Given instruction
Working from the top of the listing below, retype each line through the line containing "struct(b.build('wall_sunroom_riser', M_SUNWALL))", both included, with no pictures.

==================================================

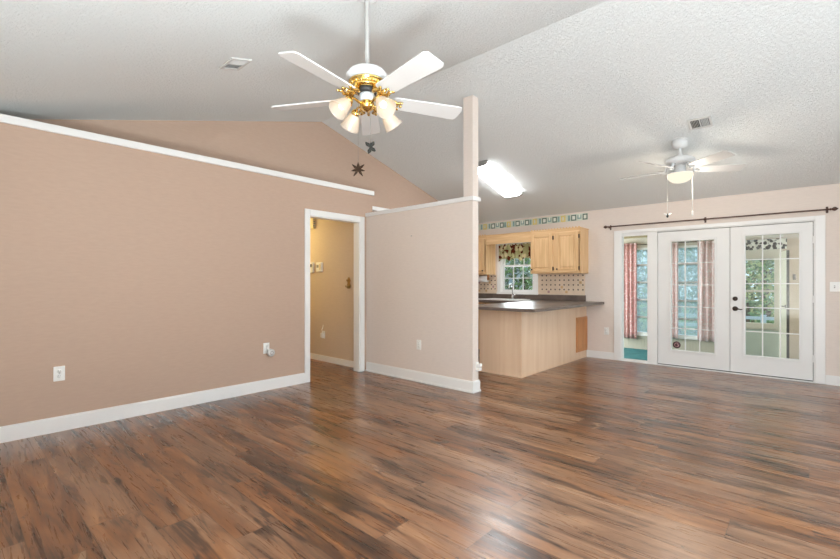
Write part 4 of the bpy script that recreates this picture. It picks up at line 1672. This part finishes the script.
# ------------------------------------------------------------------ sunroom
b = MB()
b.box(-5.1, 2.5, YBB + 0.0, YS + 0.12, ZS - 0.1, ZS)
struct(b.build('floor_sunroom', M_CARPET), 'teal carpet of the sunroom beyond the glass')
b = MB()
b.box(-5.1, 2.5, YBB, YS + 0.12, 2.24, 2.32)
for k in range(7):
    y = 7.8 + k * 0.38
    b.box(-5.1, 2.5, y, y + 0.012, 2.236, 2.24)
struct(b.build('ceiling_sunroom', M_SUNCEIL))
# far wall pieces: three tall windows on the left, one double hung on the right
TW = [(-3.10, -2.36), (-2.22, -1.48)]
TZ0, TZ1 = 0.13, 2.02
RW = (-1.13, -0.46, 0.45, 1.76)
b = MB()
xs = -5.1
for x0, x1 in TW:
    b.box(xs, x0, YS, YS + 0.12, ZS, 2.24)
    b.box(x0, x1, YS, YS + 0.12, ZS, TZ0)
    b.box(x0, x1, YS, YS + 0.12, TZ1, 2.24)
    xs = x1
b.box(xs, RW[0], YS, YS + 0.12, ZS, 2.24)
b.box(RW[0], RW[1], YS, YS + 0.12, ZS, RW[2])
b.box(RW[0], RW[1], YS, YS + 0.12, RW[3], 2.24)
b.box(RW[1], 2.5, YS, YS + 0.12, ZS, 2.24)
# beadboard grooves below the tall windows
k = -5.0
while k < -1.3:
    b.box(k, k + 0.045, YS - 0.008, YS, ZS, 0.10)
    k += 0.055
struct(b.build('wall_sunroom_far', M_SUNWALL), 'beige far wall of the sunroom')
b = MB()
b.box(RW[1] + 0.08, 2.4, YS - 0.012, YS - 0.0005, ZS, 2.235)
struct(b.build('wall_sunroom_panel', M_SUNTAN))
b = MB()
b.box(RW[0] - 0.06, RW[1] + 0.02, YS - 0.014, YS - 0.0005, ZS + 0.001, RW[2] - 0.07)
struct(b.build('trim_6', M_SAGE), 'sage panel below the right sunroom window')
for nm, x in (('wall_sunroom_left', -5.1), ('wall_sunroom_right', 2.4)):
    b = MB()
    b.box(x, x + 0.1, YBB, YS, ZS, 0.3)
    b.box(x, x + 0.1, YBB, YS, 2.1, 2.24)
    b.box(x, x + 0.1, YBB, 7.75, 0.3, 2.1)
    b.box(x, x + 0.1, 10.05, YS, 0.3, 2.1)
    struct(b.build(nm, M_SUNWALL))
b = MB()
b.box(-5.1, 2.5, YBB, YBB + 0.02, ZS, -0.12)
struct(b.build('wall_sunroom_riser', M_SUNWALL))


def tall_window(n, x0, x1):
    b = MB()
    f = 0.045
    b.box(x0, x0 + f, YS - 0.012, YS + 0.08, TZ0, TZ1)
    b.box(x1 - f, x1, YS - 0.012, YS + 0.08, TZ0, TZ1)
    b.box(x0 + f, x1 - f, YS - 0.012, YS + 0.08, TZ0, TZ0 + f)
    b.box(x0 + f, x1 - f, YS - 0.012, YS + 0.08, TZ1 - f, TZ1)
    b.box(x0 - 0.03, x1 + 0.03, YS - 0.05, YS - 0.0125, TZ0 - 0.03, TZ0 + 0.004)
    o = struct(b.build('window_%d' % n, M_TRIM))
    for k in range(1, 5):
        zz = TZ0 + (TZ1 - TZ0) * k / 5
        b = MB()
        b.box(x0 + f, x1 - f, YS + 0.005, YS + 0.05, zz - 0.018, zz + 0.018)
        b.build('rail', M_SILVER, o)
    b = MB()
    b.box(x0 + f, x1 - f, YS + 0.028, YS + 0.034, TZ0 + f, TZ1 - f)
    b.build('glass_pane', M_BLUEGLASS, o)


tall_window(3, *TW[0])
tall_window(4, *TW[1])
b = MB()
x0, x1, z0, z1 = RW
f = 0.05
b.box(x0, x0 + f, YS - 0.015, YS + 0.08, z0, z1)
b.box(x1 - f, x1, YS - 0.015, YS + 0.08, z0, z1)
b.box(x0 + f, x1 - f, YS - 0.015, YS + 0.08, z0, z0 + f)
b.box(x0 + f, x1 - f, YS - 0.015, YS + 0.08, z1 - f, z1)
b.box(x0 + f, x1 - f, YS, YS + 0.05, 1.08, 1.12)
b.box(x0 - 0.05, x1 + 0.03, YS - 0.05, YS - 0.0155, z0 - 0.05, z0 + 0.004)
o = struct(b.build('window_5', M_SUNWALL))
b = MB()
b.box(x0 + f, x1 - f, YS + 0.028, YS + 0.034, z0 + f, z1 - f)
b.build('glass_pane', M_GLASS, o)

# curtains
def curtain(x0, x1, z0, z1, mat, label, folds=4):
    o = thing('curtain', label, 'curtain', ((x0 + x1) / 2, YS - 0.085, z1), group='rose sunroom curtains')
    hw = (x1 - x0) / 2
    b = MB()
    b._merge(drape(-hw, hw, z0 - z1, 0, 0.028, folds, 0, 14), None, None, None, True)
    b.build('panel', mat, o)
    b = MB()
    b._merge(drape(-hw, hw, -0.001, 0.035, 0.030, folds, 0, 2), None, None, None, True)
    b.build('ruffle_heading', mat, o)
    return o


curtain(-3.19, -2.83, 0.03, 2.09, M_CURTDEEP, 'rose print curtain seen through the sidelight', 4)
curtain(-2.30, -2.04, 0.10, 2.05, M_CURTAIN, 'pale rose curtain at the left edge of the left french door glass', 3)
curtain(-1.70, -1.40, 0.09, 2.05, M_CURTAIN, 'pale rose curtain at the right side of the left french door glass', 3)
r2 = thing('sunroom_curtain_rod', 'thin curtain rod above the tall sunroom windows', 'curtain rod', (-2.3, YS - 0.035, 2.085))
b = MB()
b.cyl((-0.95, 0, 0), (0.95, 0, 0), 0.008)
b.build('rod', M_BRONZE, r2)
for x in (-0.94, 0.94, 0.05):
    b = MB()
    b.box(x - 0.01, x + 0.01, 0.002, 0.0345, -0.012, 0.012)
    b.build('bracket', M_BRONZE, r2)

# black leaf valance over the right window, storm door leaf
v2 = thing('leaf_print_valance', 'short black and cream leaf print valance over the right sunroom window', 'valance', (-0.70, YS - 0.06, 2.06))
b = MB()
b._merge(drape(-0.48, 0.37, -0.19, 0, 0.010, 6, 0.0, 6), None, None, None, True)
b.build('cloth', M_LEAFVAL, v2)
b = MB()
b.box(-0.50, 0.39, 0.012, 0.048, -0.02, 0.02)
b.build('mounting_board', M_SUNTAN, v2)

sdr = thing('storm_door', 'narrow putty storm door leaf standing open in the sunroom', 'door', (-0.425, YS - 0.055, ZS), (0, 0, math.radians(-80.5)))
b = MB()
b.box(0, 0.80, -0.018, 0.018, 0.012, 2.0, None, 0.003)
b.build('slab', M_PUTTY, sdr)
b = MB()
b.box(0.7995, 0.812, -0.018, 0.018, 0.0, 2.0)  # black strip stands in for the shadow gap beside the leaf
b.build('edge_shadow_strip', M_SLOT, sdr, label='black strip for the shadow gap at the edge')
b = MB()
b.lathe([(0, 0), (0.026, 0), (0.022, 0.012), (0.010, 0.02), (0.010, 0.045), (0, 0.045)], None, 18, RX90, (0.74, -0.018, 1.06))
b.tube([(0.74, -0.058, 1.06), (0.72, -0.062, 1.062), (0.66, -0.062, 1.060), (0.63, -0.060, 1.055)], 0.009, None, 8)
b.build('lever', M_BRONZE, sdr, label='dark lever handle')
bell = thing('wall_bell_push', 'small dark bell push on the tan sunroom wall', 'bell push', (-0.232, YS - 0.012, 1.36))
b = MB()
b.box(-0.022, 0.022, -0.012, 0, -0.05, 0.05, None, 0.004)
b.build('plate', M_BRONZE, bell)
b = MB()
b.cyl((0, -0.017, 0), (0, -0.012, 0), 0.009, None, 12)
b.build('button', M_SLOT, bell)

# ------------------------------------------------------------------ outdoors
b = MB()
b.box(-40, 30, 10.5, 60, -0.9, -0.8)
b.box(-40, -5.3, 7.5, 10.5, -0.9, -0.8)
struct(b.build('ground_lawn', M_GRASS))


def tree(x, y, h, cr, mats, label, seed, n=900):
    rnd = random.Random(seed)
    o = thing('tree', label, 'tree', (x, y, -0.8), group='trees behind the house')
    b = MB()
    top = Vector((rnd.uniform(-.3, .3), rnd.uniform(-.3, .3), h * 0.75))
    b.tube([(0, 0, -0.02), (0.03, 0, h * 0.2), top * 0.6, top], [0.16, 0.13, 0.09, 0.03], None, 9)
    for k in range(7):
        a = rnd.uniform(0, 2 * PI)
        s = top * rnd.uniform(0.25, 0.85)
        e = s + Vector((math.cos(a), math.sin(a), rnd.uniform(0.3, 0.8))) * cr * rnd.uniform(0.5, 0.8)
        b.tube([s, (s + e) / 2 + Vector((0, 0, 0.05)), e], [0.05, 0.03, 0.012], None, 6)
    b.build('trunk', M_BARK, o)
    b = MB()
    for k in range(n):
        d = Vector((rnd.gauss(0, 1), rnd.gauss(0, 1), rnd.gauss(0, 1))).normalized() * cr * rnd.random() ** 0.4
        c = Vector((d.x, d.y, h * 0.55 + d.z * (h * 0.55 / cr)))
        if c.z < 0.15:
            continue
        s = rnd.uniform(0.06, 0.13)
        u = Vector((rnd.gauss(0, 1), rnd.gauss(0, 1), rnd.gauss(0, 1))).normalized()
        v = u.cross(Vector((rnd.gauss(0, 1), rnd.gauss(0, 1), rnd.gauss(0, 1)))).normalized()
        b.quad([c - u * s, c + v * s * 0.5, c + u * s, c - v * s * 0.5], rnd.choice(mats))
    b.build('foliage', None, o)


D, Mi, Yl, Bl = M_LEAF
n_tree = 0
rt = random.Random(5)
where = {(0, 0): 'front row', (1, 0): 'second row'}
rows = [(17.0, [-0.55, -1.55, -2.75, -4.0, -5.3]), (19.8, [-1.2, -2.6, -4.0, -5.5, -7.1]), (23.5, [0.3, -1.5, -3.3, -5.2, -7.2, -9.2])]
names = [['rightmost', 'second from the right', 'middle', 'second from the left', 'leftmost'],
         ['rightmost', 'second from the right', 'middle', 'second from the left', 'leftmost'],
         ['rightmost', 'second from the right', 'third from the right', 'third from the left', 'second from the left', 'leftmost']]
rown = ['nearest row', 'middle row', 'tall back row']
for r_, (yy, xs_) in enumerate(rows):
    for k, x_ in enumerate(xs_):
        h_ = (3.2, 4.6, 7.0)[r_] * rt.uniform(0.9, 1.12)
        cr_ = (0.52, 0.66, 0.9)[r_]
        if x_ > -2.6:
            ms_ = [(D, Mi, Yl), (Mi, Yl, D), (D, Mi, D)][k % 3]
        else:
            ms_ = [(Bl, Bl, Mi), (Bl, Mi, Bl), (Bl, D, Bl)][k % 3]
        tree(x_, yy + rt.uniform(-.3, .3), h_, cr_, ms_, 'tree beyond the sunroom windows, %s in the %s' % (names[r_][k], rown[r_]), 40 + n_tree, (700, 900, 1500)[r_])
        n_tree += 1
for x_, y_, h_, cr_, ms_, lab_ in ((-6.6, 11.6, 2.9, 0.6, (D, Mi, Bl), 'green tree outside the kitchen window, nearest the glass'),
                                   (-8.0, 13.2, 3.8, 0.75, (Mi, Yl, Yl), 'yellow green tree outside the kitchen window'),
                                   (-9.0, 15.6, 5.0, 0.9, (D, Bl, Mi), 'tall green tree outside the kitchen window, behind the yellow one'),
                                   (-11.4, 19.6, 6.0, 1.0, (Bl, Mi, D), 'tall hazy tree at the back outside the kitchen window')):
    tree(x_, y_, h_, cr_, ms_, lab_, 40 + n_tree, 1500)
    n_tree += 1

rl = thing('deck_railing', 'pale blue grey deck railing outside the right sunroom window', 'railing', (-1.3, 12.6, -0.8))
for z in (1.00, 1.24):
    b = MB()
    b.box(-1.5, 1.5, -0.03, 0.03, z - 0.035, z + 0.035)
    b.build('rail', M_RAIL, rl)
for k in range(4):
    b = MB()
    x = -1.45 + k * 0.966
    b.box(x - 0.05, x + 0.05, -0.05, 0.05, 0, 1.32)
    b.build('post', M_RAIL, rl)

==================================================

Answer to the exercise
Write part 4 of the bpy script that recreates this picture. It picks up at line 1672. This part finishes the script.
# ------------------------------------------------------------------ sunroom
b = MB()
b.box(-5.1, 2.5, YBB + 0.0, YS + 0.12, ZS - 0.1, ZS)
struct(b.build('floor_sunroom', M_CARPET), 'teal carpet of the sunroom beyond the glass')
b = MB()
b.box(-5.1, 2.5, YBB, YS + 0.12, 2.24, 2.32)
for k in range(7):
    y = 7.8 + k * 0.38
    b.box(-5.1, 2.5, y, y + 0.012, 2.236, 2.24)
struct(b.build('ceiling_sunroom', M_SUNCEIL))
# far wall pieces: three tall windows on the left, one double hung on the right
TW = [(-3.10, -2.36), (-2.22, -1.48)]
TZ0, TZ1 = 0.13, 2.02
RW = (-1.13, -0.46, 0.45, 1.76)
b = MB()
xs = -5.1
for x0, x1 in TW:
    b.box(xs, x0, YS, YS + 0.12, ZS, 2.24)
    b.box(x0, x1, YS, YS + 0.12, ZS, TZ0)
    b.box(x0, x1, YS, YS + 0.12, TZ1, 2.24)
    xs = x1
b.box(xs, RW[0], YS, YS + 0.12, ZS, 2.24)
b.box(RW[0], RW[1], YS, YS + 0.12, ZS, RW[2])
b.box(RW[0], RW[1], YS, YS + 0.12, RW[3], 2.24)
b.box(RW[1], 2.5, YS, YS + 0.12, ZS, 2.24)
# beadboard grooves below the tall windows
k = -5.0
while k < -1.3:
    b.box(k, k + 0.045, YS - 0.008, YS, ZS, 0.10)
    k += 0.055
struct(b.build('wall_sunroom_far', M_SUNWALL), 'beige far wall of the sunroom')
b = MB()
b.box(RW[1] + 0.08, 2.4, YS - 0.012, YS - 0.0005, ZS, 2.235)
struct(b.build('wall_sunroom_panel', M_SUNTAN))
b = MB()
b.box(RW[0] - 0.06, RW[1] + 0.02, YS - 0.014, YS - 0.0005, ZS + 0.001, RW[2] - 0.07)
struct(b.build('trim_6', M_SAGE), 'sage panel below the right sunroom window')
for nm, x in (('wall_sunroom_left', -5.1), ('wall_sunroom_right', 2.4)):
    b = MB()
    b.box(x, x + 0.1, YBB, YS, ZS, 0.3)
    b.box(x, x + 0.1, YBB, YS, 2.1, 2.24)
    b.box(x, x + 0.1, YBB, 7.75, 0.3, 2.1)
    b.box(x, x + 0.1, 10.05, YS, 0.3, 2.1)
    struct(b.build(nm, M_SUNWALL))
b = MB()
b.box(-5.1, 2.5, YBB, YBB + 0.02, ZS, -0.12)
struct(b.build('wall_sunroom_riser', M_SUNWALL))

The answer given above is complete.